** begin AVAILABLE DATA **

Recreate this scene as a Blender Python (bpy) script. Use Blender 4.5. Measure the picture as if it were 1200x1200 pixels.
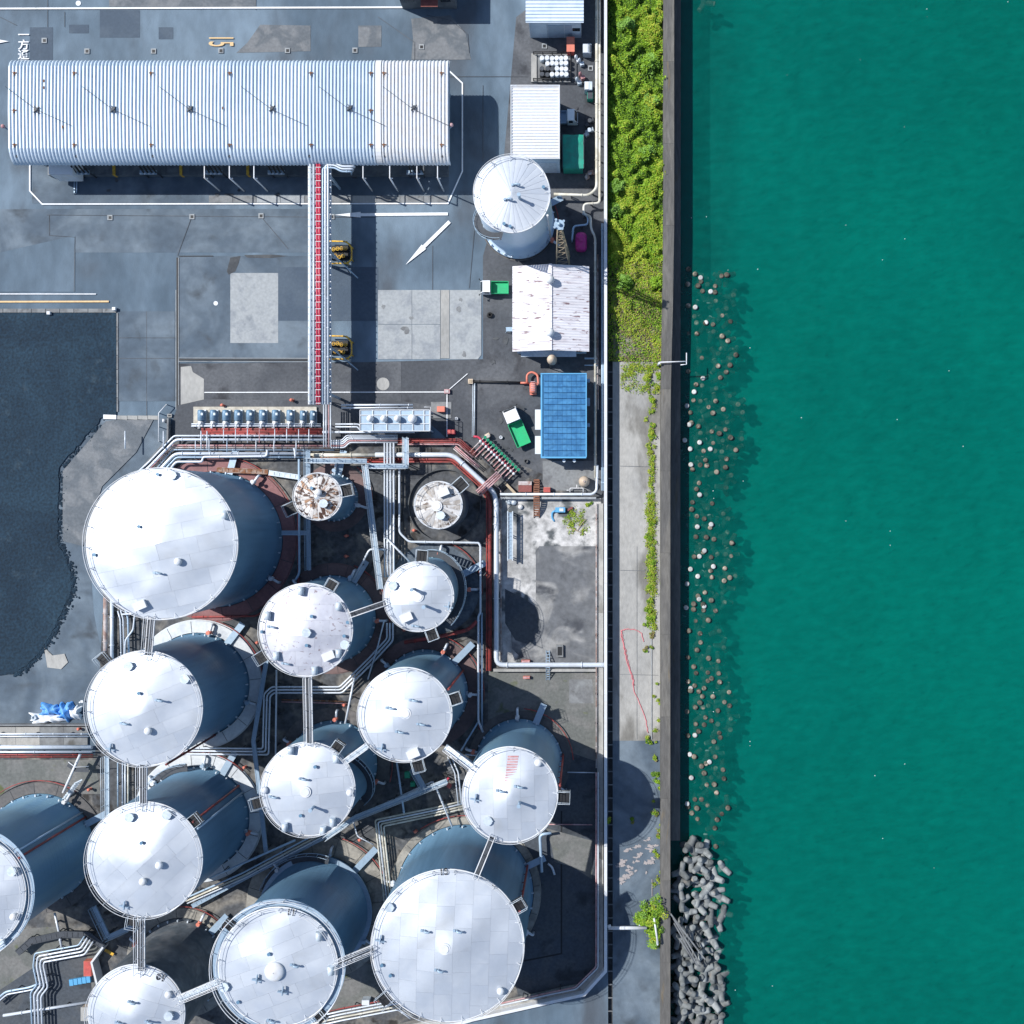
import bpy, math, random
from math import sin, cos, pi, sqrt, atan2, radians
from mathutils import Vector
random.seed(11)
for _o in list(bpy.data.objects):
    bpy.data.objects.remove(_o)
SC = bpy.context.scene
COL = SC.collection

# ------------------------------------------------------------------ camera, sky, sun, exposure
H, NX, NY, S = 125.0, 690.0, 598.0, 9.6          # camera height, nadir in the picture, picture units per metre on the ground
cd = bpy.data.cameras.new('camera'); cam = bpy.data.objects.new('camera', cd); COL.objects.link(cam)
cd.sensor_width = 36; cd.lens = 36; cd.shift_x = (600 - NX) / 1200; cd.shift_y = (NY - 600) / 1200
cd.clip_start = 1; cd.clip_end = 3000
cam.location = (0, 0, H); SC.camera = cam
ELEV, AZ = radians(49.5), atan2(-0.916, 0.401)
world = bpy.data.worlds.new('World'); SC.world = world; world.use_nodes = True
wn = world.node_tree; bg = wn.nodes['Background']
sky = wn.nodes.new('ShaderNodeTexSky'); sky.sky_type = 'NISHITA'; sky.sun_disc = False
sky.sun_elevation = ELEV; sky.sun_rotation = AZ; sky.dust_density = 0.6; sky.ozone_density = 2.0
wn.links.new(sky.outputs[0], bg.inputs[0]); bg.inputs[1].default_value = 0.105
sl = bpy.data.lights.new('sun', 'SUN'); so = bpy.data.objects.new('sun', sl); COL.objects.link(so)
sl.energy = 4.4; sl.angle = radians(0.5); sl.color = (1.0, 0.975, 0.94)
so.rotation_euler = Vector((0.916 * cos(ELEV), -0.401 * cos(ELEV), -sin(ELEV))).to_track_quat('-Z', 'Y').to_euler()
so.location = (-60, 40, 90)
SC.view_settings.view_transform = 'Standard'; SC.view_settings.look = 'None'
SC.view_settings.exposure = 0.35; SC.view_settings.gamma = 1; SC.view_settings.use_curve_mapping = False
SC.render.engine = 'CYCLES'; SC.cycles.use_denoising = True
SC.cycles.max_bounces = 6; SC.cycles.transparent_max_bounces = 8; SC.cycles.volume_bounces = 0

# ------------------------------------------------------------------ helpers
def W(px, py, z=0.0):
    k = (H - z) / H / S
    return ((px - NX) * k, (NY - py) * k)
def W3(px, py, z=0.0):
    x, y = W(px, py, z); return (x, y, z)
def L(px, z=0.0): return px / S * (H - z) / H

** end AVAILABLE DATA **

**EXERCISE GOAL**: Give again, word for word, every line from the top of the data above to the line holding "COL = SC.collection", inclusive, with the pictures left out.

**EXPECTED OUTPUT**:
Recreate this scene as a Blender Python (bpy) script. Use Blender 4.5. Measure the picture as if it were 1200x1200 pixels.
import bpy, math, random
from math import sin, cos, pi, sqrt, atan2, radians
from mathutils import Vector
random.seed(11)
for _o in list(bpy.data.objects):
    bpy.data.objects.remove(_o)
SC = bpy.context.scene
COL = SC.collection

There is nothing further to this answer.